Matteo Berrettini è in semifinale a Wimbledon. Ora basta nostalgia del tennis degli anni Settanta
Nell’era open mai un italiano era arrivato così lontano sull’erba. Venerdì incontrerà Hubert Hurkacz, che ha sconfitto a sorpresa Roger Federer
Mancava il numero dieci, si diceva. Un pensiero rivolto alla nazionale di Roberto Mancini, ma anche agli italiani del tennis. Il fuoriclasse, quello che arriva fino in fondo, l’avversario da battere. Fino a due settimane fa l’Italia sull’erba era forte ma non fortissima; nel giro di quattordici chilometri e di due notti magiche, è cambiato tutto. “It’s coming home”, cantano gli inglesi rivolgendosi al calcio, il football sta tornando a casa. Sì, ma in quella casa ci siamo anche noi. A Wembley e a Wimbledon. Nelle due cattedrali del tennis made in Uk. Matteo Berrettini è in semifinale ai Championships, il torneo più prestigioso del mondo, per la prima volta in carriera e riscrive la storia del tennis ancora una volta. Nell’era open mai un italiano era arrivato così lontano sull’erba, ci era riuscito Nicola Pietrangeli nel 1961, quando i gesti bianchi erano uno sport in bianco e nero. Berrettini, attualmente numero nove del ranking, dopo il successo al Queen’s prosegue la sua striscia positiva sull’erba, facendo salire a dieci le vittorie consecutive su questa superficie. Mercoledì sera ha battuto in quattro set il giovane Felix Auger Aliassime. Venerdì incontrerà Hubert Hurkacz, che ha sconfitto a sorpresa Roger Federer.
Si è fatta la storia d’Italia in queste due settimane a Londra, e in questo doppio campo di gioco e in questo cambio palla tra tennis e calcio ha ragione per entrambi Federico Chiesa quando dice che a Londra si sta giocando per sessanta milioni di italiani, che si meritano di tornare a sorridere e a commuoversi grazie allo sport. Che cosa ha Matteo Berrettini meno di un fuoriclasse? Semifinale agli Us Open nel 2019, Quarti di finale a Parigi poche settimane fa, semifinale a Wimbledon appena raggiunta. “E’ quello che non si fila nessuno”, ha fatto notare il suo coach Vincenzo Santopadre, senza polemica, ma dicendo il vero: “Abbiamo un top 10 qui, nel presente, ma non siamo mai contenti. Matteo dovrebbe ricevere più rispetto”. Ha ragione lui, in silenzio, senza copertine, è quello che arriva fino in fondo nei tornei. Oggi è settimo nella race e ripercorrendo la sua carriera si legge che due anni fa era il numero 81 al mondo, 3 anni fa il numero 236, 5 anni fa era il numero 500 e oltre; sono pochi i suoi colleghi che hanno avuto una progressione simile.

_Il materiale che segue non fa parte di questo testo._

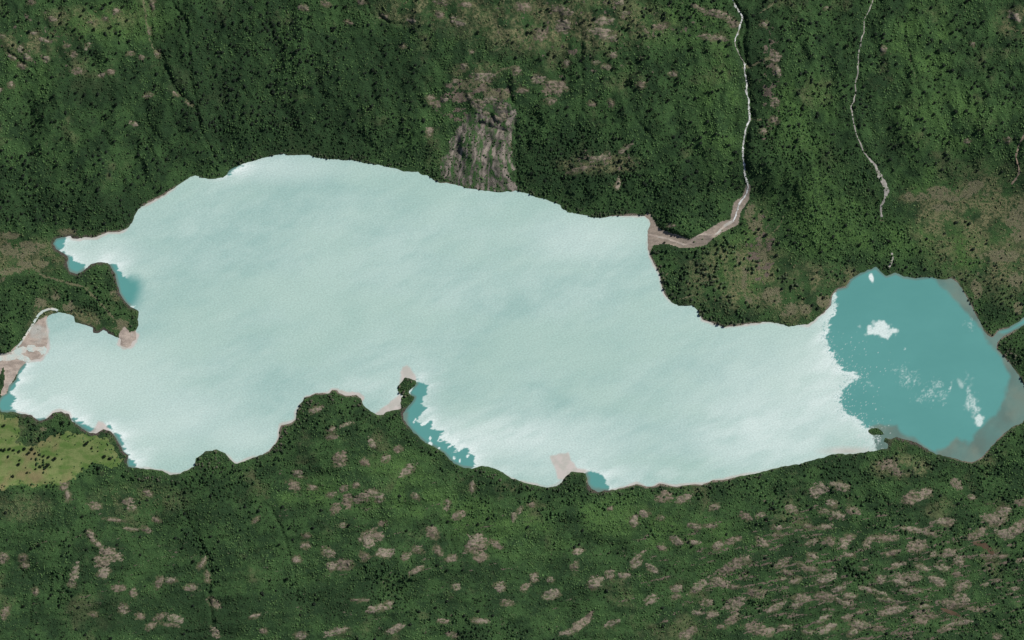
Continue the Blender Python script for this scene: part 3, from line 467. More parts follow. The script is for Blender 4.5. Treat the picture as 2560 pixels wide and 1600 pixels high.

Berrettini è qui e ora, non c’è niente da aspettare, nessuna next gen e nessuna speranza azzurra, è presente. E forse è arrivato il momento di smettere di parlare con nostalgia di Pietrangeli, Panatta e degli italiani che negli anni Settanta hanno fatto la storia. La storia è sta accadendo in questo momento, sono stati in molti gli italiani che negli scorsi anni ci hanno fatto credere di poter arrivare ad alti livelli, Marco Cecchinato, Fabio Fognini, Jannik Sinner, Berrettini è l’unico che ci sta facendo capire che in alto possiamo rimanerci.